彼はそのようなアフリカをさしてこういった『やはり私は別の惑星にいるような気がしていた。地球にそっくりだけれど、実は暗黒星(ダークスター)だったというように』実際に旅をして、しかも彼は35年前にアフリカで教師をしていた(つまり住んでいた)人間なのだ。そんな人間でもやはりアフリカを異世界のように感じる。

この旅行記は当然惨めで悲惨な出来事ばかりではなく、むしろその中心になるのは人との出会い、別れ、それから印象的な景色(クジラが海の中で逆立ちをしている光景など、読んでいるだけなのに眼の前に広がるかのような描写だった)でとても面白い。

とくに彼は人の話を聞いていなければ気がすまないとばかりにいろんな人に政治の話や自身の体験記を聞こうとする。それも、アフリカなんかにわざわざ住んでいる人達は、みなそれぞれとてつもなく面白い話題を持っているのだから始末におえない。面白くユーモアのある話をする人もいれば、退屈な人間(退屈な話をする日本人が出てくる)もいる、宗教を信じて問いかけてくるひともいれば、必死にアフリカの人達の為になろうと日々を過ごしている立派な慈善活動家もいる。

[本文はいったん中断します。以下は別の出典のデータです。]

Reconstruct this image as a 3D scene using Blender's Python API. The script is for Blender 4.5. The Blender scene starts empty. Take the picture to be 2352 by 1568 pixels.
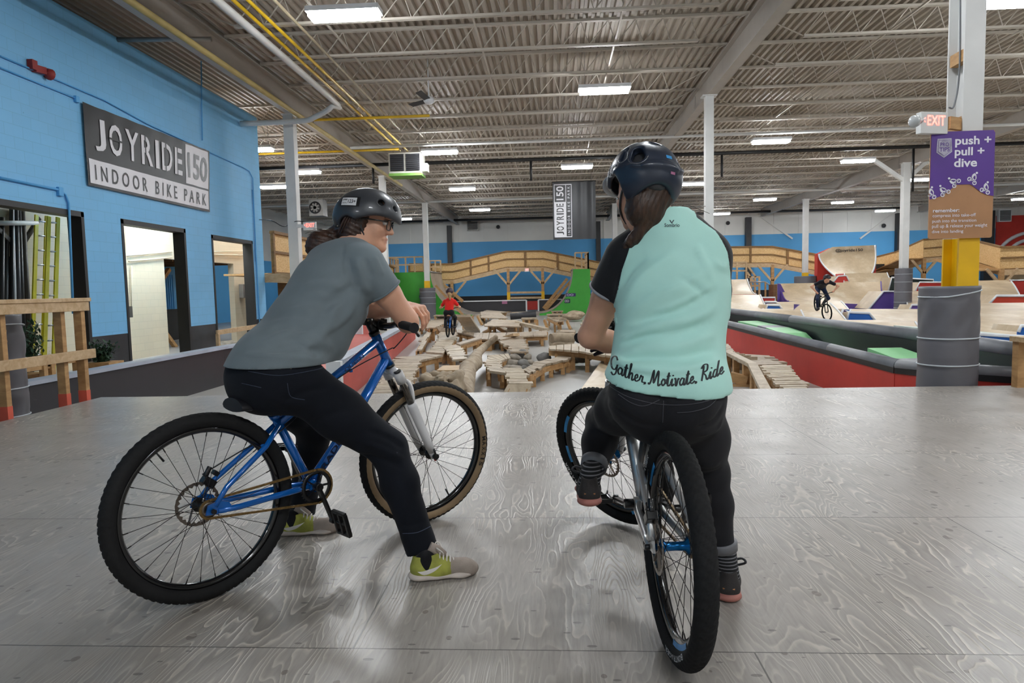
import bpy, math, random
import numpy as np
from mathutils import Matrix, Vector
from mathutils.bvhtree import BVHTree
random.seed(7); rng = np.random.default_rng(7)
SC = bpy.context.scene
COL = SC.collection

# ---------------------------------------------------------------- camera
CAM_H = 1.1
FPX = 1568.0
def _cam_axes():
    d = np.array([92.0, 124.0, -FPX]); d /= np.linalg.norm(d)      # world +Y seen in camera axes
    u = np.array([-0.022, 1.0, 0.0]); u[2] = -(d[0]*u[0] + d[1]*u[1]) / d[2]; u /= np.linalg.norm(u)
    x = np.cross(d, u)
    return np.array([x, d, u])                                       # rows: world X, Y, Z in camera axes
AX = _cam_axes()
cam_data = bpy.data.cameras.new('camera'); cam = bpy.data.objects.new('camera', cam_data); COL.objects.link(cam)
cam_data.sensor_width = 36.0; cam_data.lens = 24.0; cam_data.clip_end = 300; cam_data.clip_start = 0.05
mw = Matrix.Identity(4)
for r in range(3):
    for c in range(3): mw[r][c] = AX[r][c]
mw[2][3] = CAM_H
cam.matrix_world = mw
SC.camera = cam

# ---------------------------------------------------------------- world, exposure
w = bpy.data.worlds.new('world'); SC.world = w; w.use_nodes = True
w.node_tree.nodes['Background'].inputs[0].default_value = (0.75, 0.85, 1, 1)
w.node_tree.nodes['Background'].inputs[1].default_value = 0.3
SC.view_settings.view_transform = 'Standard'; SC.view_settings.look = 'None'
SC.view_settings.gamma = 1.0; SC.view_settings.use_curve_mapping = False
SC.view_settings.exposure = 1.62
LAMP = 41.0                                                         # radiance of the LED tubes
SC.cycles.max_bounces = 8; SC.cycles.diffuse_bounces = 5; SC.cycles.glossy_bounces = 4
SC.cycles.caustics_reflective = False; SC.cycles.caustics_refractive = False
SC.cycles.sample_clamp_indirect = 6.0

# ---------------------------------------------------------------- pixel <-> place
def ray(px, py):
    return AX @ np.array([px - 1176.0, 784.0 - py, -FPX])
O = np.array([0, 0, CAM_H])
def at(px, py, Y):
    d = ray(px, py); return O + d * (Y / d[1])
def atz(px, py, z):
    d = ray(px, py); return O + d * ((z - CAM_H) / d[2])
def atx(px, py, X):
    d = ray(px, py); return O + d * (X / d[0])
def proj(p):
    q = AX.T @ (np.asarray(p, float) - O)
    return (1176 + FPX*q[0]/-q[2], 784 - FPX*q[1]/-q[2])
# ---------------------------------------------------------------- mesh helpers
def V(*a): return np.array(a, float)
def unit(v):
    v = np.asarray(v, float); n = np.linalg.norm(v); return v/n if n > 0 else v
def frame(d, up=(0, 0, 1)):
    d = unit(d); s = np.cross(d, up)
    if np.linalg.norm(s) < 1e-4: s = np.cross(d, (0, 1, 0))
    s = unit(s); return d, s, np.cross(s, d)
def rotz(a): c, s = math.cos(a), math.sin(a); return np.array([[c, -s, 0], [s, c, 0], [0, 0, 1.0]])
def roty(a): c, s = math.cos(a), math.sin(a); return np.array([[c, 0, s], [0, 1.0, 0], [-s, 0, c]])
def rotx(a): c, s = math.cos(a), math.sin(a); return np.array([[1.0, 0, 0], [0, c, -s], [0, s, c]])
def rotaxis(ax, a):
    return np.array(Matrix.Rotation(a, 3, Vector(ax)))
class MB:
    def __init__(s): s.v = []; s.f = []; s.m = []; s.sm = []
    def add(s, vs, fs, m=0, smooth=False):
        b = len(s.v); s.v.extend([tuple(map(float, p)) for p in vs])
        for f in fs: s.f.append([b+i for i in f]); s.m.append(m); s.sm.append(smooth)
        return s
    def hexa(s, p, m=0):
        return s.add(p, [(0,3,2,1),(4,5,6,7),(0,1,5,4),(1,2,6,5),(2,3,7,6),(3,0,4,7)], m)
    def box(s, c, d, R=None, m=0):
        c = np.asarray(c, float); x, y, z = np.asarray(d, float)/2
        p = np.array([(-x,-y,-z),(x,-y,-z),(x,y,-z),(-x,y,-z),(-x,-y,z),(x,-y,z),(x,y,z),(-x,y,z)])
        if R is not None: p = p @ np.asarray(R).T
        return s.hexa(p + c, m)
    def bb(s, lo, hi, m=0):
        lo = np.asarray(lo, float); hi = np.asarray(hi, float); return s.box((lo+hi)/2, hi-lo, None, m)
    def bar(s, a, b, w, h, up=(0,0,1), m=0):
        a = np.asarray(a, float); b = np.asarray(b, float); d, sd, u = frame(b-a, up)
        sd = sd*w/2; u = u*h/2
        return s.hexa([a-sd-u, a+sd-u, b+sd-u, b-sd-u, a-sd+u, a+sd+u, b+sd+u, b-sd+u], m)
    def tube(s, pts, r, n=10, m=0, caps=True, closed=False):
        pts = [np.asarray(p, float) for p in pts]; k = len(pts)
        rs = r if hasattr(r, '__len__') else [r]*k
        T = []
        for i in range(k):
            if closed: t = pts[(i+1) % k]-pts[i-1]
            else: t = pts[min(i+1, k-1)]-pts[max(i-1, 0)]
            T.append(unit(t))
        _, sd, up = frame(T[0]); b = len(s.v); N = up
        for i in range(k):
            N = N - T[i]*np.dot(N, T[i]); N = unit(N); B = np.cross(T[i], N)
            for j in range(n):
                a = 2*math.pi*j/n; s.v.append(tuple(pts[i] + rs[i]*(math.cos(a)*N + math.sin(a)*B)))
        kk = k if closed else k-1
        for i in range(kk):
            i2 = (i+1) % k
            for j in range(n):
                j2 = (j+1) % n
                s.f.append([b+i*n+j, b+i*n+j2, b+i2*n+j2, b+i2*n+j]); s.m.append(m); s.sm.append(True)
        if caps and not closed:
            s.f.append([b+j for j in range(n)][::-1]); s.m.append(m); s.sm.append(False)
            s.f.append([b+(k-1)*n+j for j in range(n)]); s.m.append(m); s.sm.append(False)
        return s
    def prism(s, poly, ext, m=0, m_side=None, smooth_side=False):
        poly = [np.asarray(p, float) for p in poly]; ext = np.asarray(ext, float); n = len(poly)
        ms = m if m_side is None else m_side
        s.add(poly, [list(range(n))[::-1]], m); s.add([p+ext for p in poly], [list(range(n))], m)
        vs = poly + [p+ext for p in poly]
        s.add(vs, [(i, (i+1) % n, n+(i+1) % n, n+i) for i in range(n)], ms, smooth_side); return s
    def grid(s, P, m=0, smooth=True, wrap_u=False, wrap_v=False):
        P = np.asarray(P, float); a, b = P.shape[:2]; base = len(s.v)
        s.v.extend(map(tuple, P.reshape(-1, 3)))
        for i in range(a if wrap_u else a-1):
            for j in range(b if wrap_v else b-1):
                i2, j2 = (i+1) % a, (j+1) % b
                s.f.append([base+i*b+j, base+i2*b+j, base+i2*b+j2, base+i*b+j2]); s.m.append(m); s.sm.append(smooth)
        return s
    def lathe(s, prof, c, axis, n=24, m=0, smooth=True, closed=False):
        d, a, b = frame(axis); c = np.asarray(c, float)
        P = [[c + d*h + r*(math.cos(t)*a + math.sin(t)*b) for (r, h) in prof] for t in np.linspace(0, 2*math.pi, n, endpoint=False)]
        return s.grid(P, m, smooth, wrap_u=True, wrap_v=closed)
    def ball(s, c, r, n=12, m=0, sc=(1,1,1), R=None):
        c = np.asarray(c, float); P = []
        for i in range(n+1):
            t = math.pi*i/n; row = []
            for j in range(2*n):
                f = math.pi*j/n; p = r*np.array(sc)*np.array([math.sin(t)*math.cos(f), math.sin(t)*math.sin(f), math.cos(t)])
                row.append(c + (p if R is None else R @ p))
            P.append(row)
        return s.grid(P, m, True, wrap_v=True)
    def xf(s, R, t=(0,0,0)):
        P = np.asarray(s.v) @ np.asarray(R).T + np.asarray(t); s.v = [tuple(p) for p in P]; return s
    def join(s, o, m=None):
        b = len(s.v); s.v.extend(o.v)
        for f, mm, sm in zip(o.f, o.m, o.sm): s.f.append([b+i for i in f]); s.m.append(mm if m is None else m); s.sm.append(sm)
        return s
def worg(o):
    p = np.zeros(3)
    while o is not None: p = p + np.array(o.location); o = o.parent
    return p
def ob(name, mb, mats, parent=None, loc=None, bevel=0, subsurf=0):
    """link a builder as ONE mesh object; vertices are given in world space"""
    me = bpy.data.meshes.new(name)
    P = np.asarray(mb.v, float)
    if loc is None: loc = np.zeros(3)
    org = np.asarray(loc, float) if parent is None else worg(parent)
    me.from_pydata([tuple(p) for p in (P - org)], [], mb.f)
    if not isinstance(mats, (list, tuple)): mats = [mats]
    for m in mats: me.materials.append(m)
    me.polygons.foreach_set('material_index', mb.m); me.polygons.foreach_set('use_smooth', mb.sm)
    me.validate(); me.update()
    o = bpy.data.objects.new(name, me); COL.objects.link(o)
    if parent is not None: o.parent = parent
    else: o.location = org
    if bevel:
        b = o.modifiers.new('bevel', 'BEVEL'); b.width = bevel; b.segments = 2; b.limit_method = 'ANGLE'
    if subsurf:
        b = o.modifiers.new('subsurf', 'SUBSURF'); b.levels = b.render_levels = subsurf
    return o
def tag(o, label, cat, group=None, kind=None):
    o['label'] = label; o['category'] = cat
    if group: o['group'] = group
    if kind: o['kind'] = kind
    return o
def struct(o): o['kind'] = 'structure'; return o
def empty(name, loc, label=None, cat=None, group=None):
    o = bpy.data.objects.new(name, None); COL.objects.link(o); o.location = tuple(float(x) for x in loc); o.empty_display_size = .1
    if label: tag(o, label, cat, group)
    return o
def dup(root, loc, label=None, group=None, rz=None):
    r = root.copy(); COL.objects.link(r); r.location = tuple(float(x) for x in loc)
    if rz is not None: r.rotation_euler = (0, 0, rz)
    if label: r['label'] = label
    if group: r['group'] = group
    for ch in list(root.children):
        c = ch.copy(); COL.objects.link(c); c.parent = r
        for g in ch.children:
            d = g.copy(); COL.objects.link(d); d.parent = c
    return r
_fonts = {}
def text_geo(s, bold=0.0, shear=0.0, spacing=1.0):
    key = (s, bold, shear, spacing)
    if key not in _fonts:
        cu = bpy.data.curves.new('t', 'FONT'); cu.body = s; cu.offset = bold; cu.shear = shear; cu.space_character = spacing; cu.resolution_u = 3
        o = bpy.data.objects.new('t', cu); COL.objects.link(o)
        dg = bpy.context.evaluated_depsgraph_get(); dg.update()
        me = bpy.data.meshes.new_from_object(o.evaluated_get(dg))
        P = np.array([tuple(v.co) for v in me.vertices]).reshape(-1, 3); F = [list(p.vertices) for p in me.polygons]
        bpy.data.objects.remove(o); bpy.data.curves.remove(cu); bpy.data.meshes.remove(me)
        P[:, :2] -= P[:, :2].min(0)
        _fonts[key] = (P, F)
    return _fonts[key]
def text_to(mb, s, org, xd, yd, w, h, bold=0.0, shear=0.0, spacing=1.0, m=0, lift=0.002):
    """letters filling a w x h box whose lower left corner is org"""
    P, F = text_geo(s, bold, shear, spacing); xd = unit(xd); yd = unit(yd); n = np.cross(xd, yd)
    ex = P[:, :2].max(0)
    Q = np.asarray(org) + np.outer(P[:, 0]/ex[0]*w, xd) + np.outer(P[:, 1]/ex[1]*h, yd) + n*lift
    return mb.add(Q, F, m)
def catmull(pts, k=6, closed=False):
    pts = [np.asarray(p, float) for p in pts]; n = len(pts); out = []
    for i in range(n if closed else n-1):
        g = (lambda j: pts[j % n]) if closed else (lambda j: pts[min(max(j, 0), n-1)])
        a, b, c, d = g(i-1), g(i), g(i+1), g(i+2)
        for t in np.linspace(0, 1, k, endpoint=False):
            out.append(.5*((2*b)+(c-a)*t+(2*a-5*b+4*c-d)*t*t+(3*b-a-3*c+d)*t**3))
    if not closed: out.append(pts[-1])
    return out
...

そんな数ある人々のお話の中で、一番おもしろかったものをひとつ紹介しよう。五十歳前後の元囚人ニビー・マコンネンは、1977年から87年まで、中央刑務所で惨めな生活を強いられていた。彼は政治的に間違った立場にいたというだけの理由で、いきなり連行され、牢屋に放り込まれた。もともと読み書きを生業としていたインテリの為、獄中の本もなければペンや紙もない生活はつらかったといえる。

一年ほど経ったときに、囚人がひとり看守に連れてこられた。身体検査は受けたけれど、持っていた本は見過ごされたようだった。その本は『風と共に去りぬ』で、収監者は順番にその本を読んでいった。その区画には350人の人間がいて、ひとり一時間ずつで次の人に交替。それが囚人たちにとって至福の時間になった。ニビー・マコンネンはこれを翻訳することにした。

紙がないので、煙草パックの銀紙の折り目を伸ばして、その裏面に記述していった。自分の割り当て時間である1時間で翻訳を続けたせいで、翻訳には2年──銀紙にして3千枚分。それを詰められるだけ煙草パックに詰め、先に釈放される囚人たちに託した。ニビー・マコンネンは釈放されるとすぐに、銀紙三千枚文の『風と共に去りぬ』を探しに行った。二年かかったという。そしてついに訳本が出版され、いまエチオピア人は彼の翻訳でその小説を読んでいる。

なんてファンタスティックな話だ! どれぐらい創作したんだろう?(笑)でも幾ばくかの真実は含まれているはずだし、ひょっとしたら全部かもしれない。しかし全部が真実であってもおかしくないと思わせるリアリティがある。とんでもない話なのに。そこらのフィクションよりもよほどよく出来ている話だ。アフリカにはおもしろい人間がいっぱいいる。クズみたいな人間もいっぱい出てくるが。

そのようにして人種も善い人間も悪い人間も、アフリカの善いところも悪いところも(こっちの方が圧倒的に多い)ありたっけ詰め込まれているのが本書だ。読むだけで、唖然とするほどおもしろいパッケージングされていない、「生のままの」アフリカの旅が、安全に(笑)味わえる。オススメ。